### Task
Extract the listing in its entirety, keeping each line identical to the original.

### Source excerpt
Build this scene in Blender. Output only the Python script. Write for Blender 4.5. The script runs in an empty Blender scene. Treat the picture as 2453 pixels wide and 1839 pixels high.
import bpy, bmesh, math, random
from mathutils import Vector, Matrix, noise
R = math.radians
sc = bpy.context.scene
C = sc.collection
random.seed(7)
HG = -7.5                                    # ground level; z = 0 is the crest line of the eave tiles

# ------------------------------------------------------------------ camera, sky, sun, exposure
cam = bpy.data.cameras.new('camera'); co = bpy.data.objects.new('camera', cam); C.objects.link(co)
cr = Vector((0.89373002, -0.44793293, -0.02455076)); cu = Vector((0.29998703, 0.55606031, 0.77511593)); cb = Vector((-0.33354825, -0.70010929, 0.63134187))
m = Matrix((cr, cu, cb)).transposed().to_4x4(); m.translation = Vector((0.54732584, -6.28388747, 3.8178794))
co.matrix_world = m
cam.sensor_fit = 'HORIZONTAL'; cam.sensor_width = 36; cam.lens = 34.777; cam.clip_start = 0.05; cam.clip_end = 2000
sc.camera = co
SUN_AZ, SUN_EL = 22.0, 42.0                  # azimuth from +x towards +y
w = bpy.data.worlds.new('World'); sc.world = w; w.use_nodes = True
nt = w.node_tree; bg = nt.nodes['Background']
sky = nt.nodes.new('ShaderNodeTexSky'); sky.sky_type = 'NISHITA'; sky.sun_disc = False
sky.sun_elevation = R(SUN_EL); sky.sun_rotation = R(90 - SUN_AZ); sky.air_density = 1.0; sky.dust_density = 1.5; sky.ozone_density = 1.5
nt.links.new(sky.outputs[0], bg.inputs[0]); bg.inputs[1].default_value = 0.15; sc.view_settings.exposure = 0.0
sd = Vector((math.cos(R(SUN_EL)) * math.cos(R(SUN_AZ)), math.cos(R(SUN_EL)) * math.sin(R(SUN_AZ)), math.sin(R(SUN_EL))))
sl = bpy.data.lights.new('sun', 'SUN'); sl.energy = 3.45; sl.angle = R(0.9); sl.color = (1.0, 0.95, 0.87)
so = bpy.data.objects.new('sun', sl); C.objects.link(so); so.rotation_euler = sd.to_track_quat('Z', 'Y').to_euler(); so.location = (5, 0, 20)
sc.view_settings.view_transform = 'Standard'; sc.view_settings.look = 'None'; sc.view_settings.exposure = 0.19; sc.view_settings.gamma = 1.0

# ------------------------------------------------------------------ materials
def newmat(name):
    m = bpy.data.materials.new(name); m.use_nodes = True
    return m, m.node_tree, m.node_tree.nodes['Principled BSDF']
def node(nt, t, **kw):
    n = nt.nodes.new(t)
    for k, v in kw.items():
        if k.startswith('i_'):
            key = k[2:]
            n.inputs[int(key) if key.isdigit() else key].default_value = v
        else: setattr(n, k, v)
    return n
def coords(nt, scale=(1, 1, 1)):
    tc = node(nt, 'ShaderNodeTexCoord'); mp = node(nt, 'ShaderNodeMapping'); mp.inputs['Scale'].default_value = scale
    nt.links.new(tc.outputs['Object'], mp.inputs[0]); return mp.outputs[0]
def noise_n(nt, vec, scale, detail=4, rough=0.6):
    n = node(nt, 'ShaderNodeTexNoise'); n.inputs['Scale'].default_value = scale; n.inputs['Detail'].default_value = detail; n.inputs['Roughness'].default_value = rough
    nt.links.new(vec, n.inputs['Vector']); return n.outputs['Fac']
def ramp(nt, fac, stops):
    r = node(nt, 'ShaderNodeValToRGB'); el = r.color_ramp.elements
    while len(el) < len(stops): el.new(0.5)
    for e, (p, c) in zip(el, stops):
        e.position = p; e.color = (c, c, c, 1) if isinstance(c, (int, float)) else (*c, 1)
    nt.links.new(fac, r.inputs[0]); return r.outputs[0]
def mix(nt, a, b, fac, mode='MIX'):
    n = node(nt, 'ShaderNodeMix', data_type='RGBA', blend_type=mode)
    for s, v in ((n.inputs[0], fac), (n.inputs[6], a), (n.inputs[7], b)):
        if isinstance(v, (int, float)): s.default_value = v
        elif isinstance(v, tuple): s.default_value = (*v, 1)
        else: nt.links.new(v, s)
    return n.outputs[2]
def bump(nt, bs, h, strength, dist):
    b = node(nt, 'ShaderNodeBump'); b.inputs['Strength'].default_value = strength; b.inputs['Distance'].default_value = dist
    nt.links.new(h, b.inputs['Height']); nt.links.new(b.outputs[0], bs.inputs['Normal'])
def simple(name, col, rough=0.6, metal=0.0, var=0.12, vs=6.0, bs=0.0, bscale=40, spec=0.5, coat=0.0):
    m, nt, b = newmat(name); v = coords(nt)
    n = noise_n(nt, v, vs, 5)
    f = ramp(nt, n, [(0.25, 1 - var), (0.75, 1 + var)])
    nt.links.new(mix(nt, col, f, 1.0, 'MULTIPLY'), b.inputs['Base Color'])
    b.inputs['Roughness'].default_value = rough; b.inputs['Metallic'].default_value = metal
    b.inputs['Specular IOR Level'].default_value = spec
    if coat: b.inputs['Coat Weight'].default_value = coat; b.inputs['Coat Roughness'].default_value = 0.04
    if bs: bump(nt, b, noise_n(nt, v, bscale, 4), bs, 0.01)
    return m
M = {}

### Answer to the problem
Build this scene in Blender. Output only the Python script. Write for Blender 4.5. The script runs in an empty Blender scene. Treat the picture as 2453 pixels wide and 1839 pixels high.
import bpy, bmesh, math, random
from mathutils import Vector, Matrix, noise
R = math.radians
sc = bpy.context.scene
C = sc.collection
random.seed(7)
HG = -7.5                                    # ground level; z = 0 is the crest line of the eave tiles

# ------------------------------------------------------------------ camera, sky, sun, exposure
cam = bpy.data.cameras.new('camera'); co = bpy.data.objects.new('camera', cam); C.objects.link(co)
cr = Vector((0.89373002, -0.44793293, -0.02455076)); cu = Vector((0.29998703, 0.55606031, 0.77511593)); cb = Vector((-0.33354825, -0.70010929, 0.63134187))
m = Matrix((cr, cu, cb)).transposed().to_4x4(); m.translation = Vector((0.54732584, -6.28388747, 3.8178794))
co.matrix_world = m
cam.sensor_fit = 'HORIZONTAL'; cam.sensor_width = 36; cam.lens = 34.777; cam.clip_start = 0.05; cam.clip_end = 2000
sc.camera = co
SUN_AZ, SUN_EL = 22.0, 42.0                  # azimuth from +x towards +y
w = bpy.data.worlds.new('World'); sc.world = w; w.use_nodes = True
nt = w.node_tree; bg = nt.nodes['Background']
sky = nt.nodes.new('ShaderNodeTexSky'); sky.sky_type = 'NISHITA'; sky.sun_disc = False
sky.sun_elevation = R(SUN_EL); sky.sun_rotation = R(90 - SUN_AZ); sky.air_density = 1.0; sky.dust_density = 1.5; sky.ozone_density = 1.5
nt.links.new(sky.outputs[0], bg.inputs[0]); bg.inputs[1].default_value = 0.15; sc.view_settings.exposure = 0.0
sd = Vector((math.cos(R(SUN_EL)) * math.cos(R(SUN_AZ)), math.cos(R(SUN_EL)) * math.sin(R(SUN_AZ)), math.sin(R(SUN_EL))))
sl = bpy.data.lights.new('sun', 'SUN'); sl.energy = 3.45; sl.angle = R(0.9); sl.color = (1.0, 0.95, 0.87)
so = bpy.data.objects.new('sun', sl); C.objects.link(so); so.rotation_euler = sd.to_track_quat('Z', 'Y').to_euler(); so.location = (5, 0, 20)
sc.view_settings.view_transform = 'Standard'; sc.view_settings.look = 'None'; sc.view_settings.exposure = 0.19; sc.view_settings.gamma = 1.0

# ------------------------------------------------------------------ materials
def newmat(name):
    m = bpy.data.materials.new(name); m.use_nodes = True
    return m, m.node_tree, m.node_tree.nodes['Principled BSDF']
def node(nt, t, **kw):
    n = nt.nodes.new(t)
    for k, v in kw.items():
        if k.startswith('i_'):
            key = k[2:]
            n.inputs[int(key) if key.isdigit() else key].default_value = v
        else: setattr(n, k, v)
    return n
def coords(nt, scale=(1, 1, 1)):
    tc = node(nt, 'ShaderNodeTexCoord'); mp = node(nt, 'ShaderNodeMapping'); mp.inputs['Scale'].default_value = scale
    nt.links.new(tc.outputs['Object'], mp.inputs[0]); return mp.outputs[0]
def noise_n(nt, vec, scale, detail=4, rough=0.6):
    n = node(nt, 'ShaderNodeTexNoise'); n.inputs['Scale'].default_value = scale; n.inputs['Detail'].default_value = detail; n.inputs['Roughness'].default_value = rough
    nt.links.new(vec, n.inputs['Vector']); return n.outputs['Fac']
def ramp(nt, fac, stops):
    r = node(nt, 'ShaderNodeValToRGB'); el = r.color_ramp.elements
    while len(el) < len(stops): el.new(0.5)
    for e, (p, c) in zip(el, stops):
        e.position = p; e.color = (c, c, c, 1) if isinstance(c, (int, float)) else (*c, 1)
    nt.links.new(fac, r.inputs[0]); return r.outputs[0]
def mix(nt, a, b, fac, mode='MIX'):
    n = node(nt, 'ShaderNodeMix', data_type='RGBA', blend_type=mode)
    for s, v in ((n.inputs[0], fac), (n.inputs[6], a), (n.inputs[7], b)):
        if isinstance(v, (int, float)): s.default_value = v
        elif isinstance(v, tuple): s.default_value = (*v, 1)
        else: nt.links.new(v, s)
    return n.outputs[2]
def bump(nt, bs, h, strength, dist):
    b = node(nt, 'ShaderNodeBump'); b.inputs['Strength'].default_value = strength; b.inputs['Distance'].default_value = dist
    nt.links.new(h, b.inputs['Height']); nt.links.new(b.outputs[0], bs.inputs['Normal'])
def simple(name, col, rough=0.6, metal=0.0, var=0.12, vs=6.0, bs=0.0, bscale=40, spec=0.5, coat=0.0):
    m, nt, b = newmat(name); v = coords(nt)
    n = noise_n(nt, v, vs, 5)
    f = ramp(nt, n, [(0.25, 1 - var), (0.75, 1 + var)])
    nt.links.new(mix(nt, col, f, 1.0, 'MULTIPLY'), b.inputs['Base Color'])
    b.inputs['Roughness'].default_value = rough; b.inputs['Metallic'].default_value = metal
    b.inputs['Specular IOR Level'].default_value = spec
    if coat: b.inputs['Coat Weight'].default_value = coat; b.inputs['Coat Roughness'].default_value = 0.04
    if bs: bump(nt, b, noise_n(nt, v, bscale, 4), bs, 0.01)
    return m
M = {}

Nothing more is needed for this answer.